CREATE UNIQUE INDEX ON departmental_faculties (
   department_id, department_name, faculty_count
);

Notably, we can’t create indexes like this on simple and complex views.

5. How Simple and Complex Views Differ From Materialized Views

With a regular view (simple or complex), we can simplify a query statement or restrict access to database data by granting its usage to some specific users or tenants of the database. However, each time we access a regular view, it runs the relative query in the background.

On the other hand, a materialized view stores data persistently on the main storage. It serves as a snapshot view of the data. Although it’s static data, we can refresh it if required. Materialized views can improve query performance resulting in faster access. We can choose a materialized view when rapid data retrieval and performance are crucial. However, it’s important to note that the accessed data may not always be the most up-to-date version.

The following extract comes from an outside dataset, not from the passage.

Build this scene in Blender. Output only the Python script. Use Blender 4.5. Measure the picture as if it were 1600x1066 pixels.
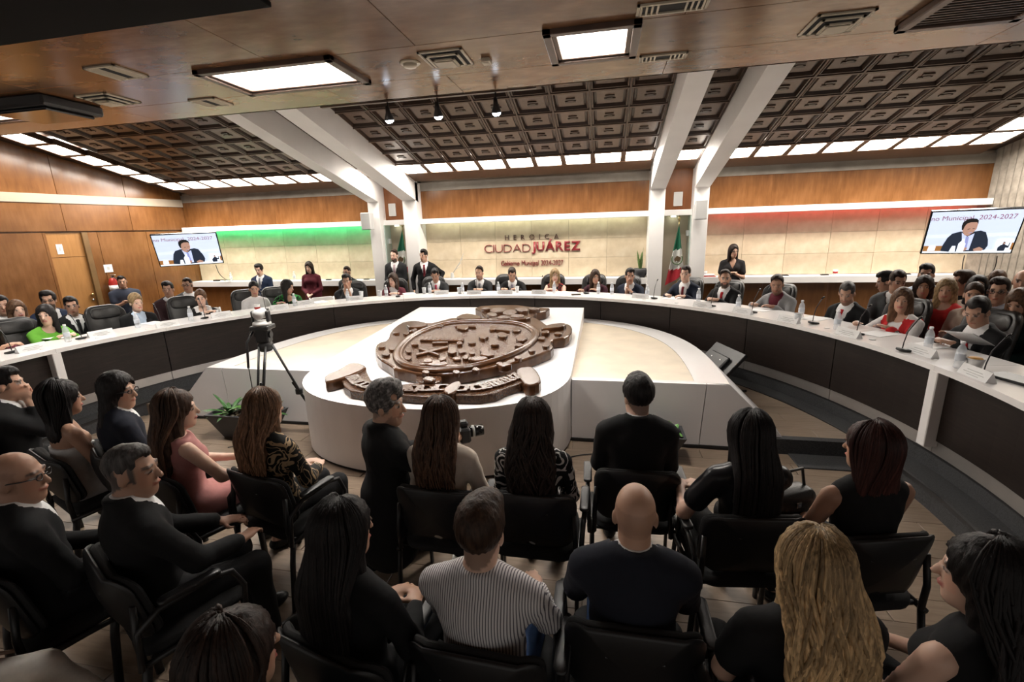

Although still in use, views are getting deprecated due to the rise of NoSQL databases such as key-value storage which offers very low latency to data access.

Nonetheless, materialized views are still prevalent, particularly for offline data access or within SQL analytics databases.

6. Conclusion

In this article, we explored the distinction between regular views (simple or complex) and materialized views.

Simple or complex views execute the query each time we access them. In contrast, materialized views store data on the disk. The data can be periodically updated based on the view definition. Additionally, we can apply indexes or partitions to a materialized view. Simple or complex views are mainly used for security. Materialized views are still commonly adopted in data warehousing and databases for analytics.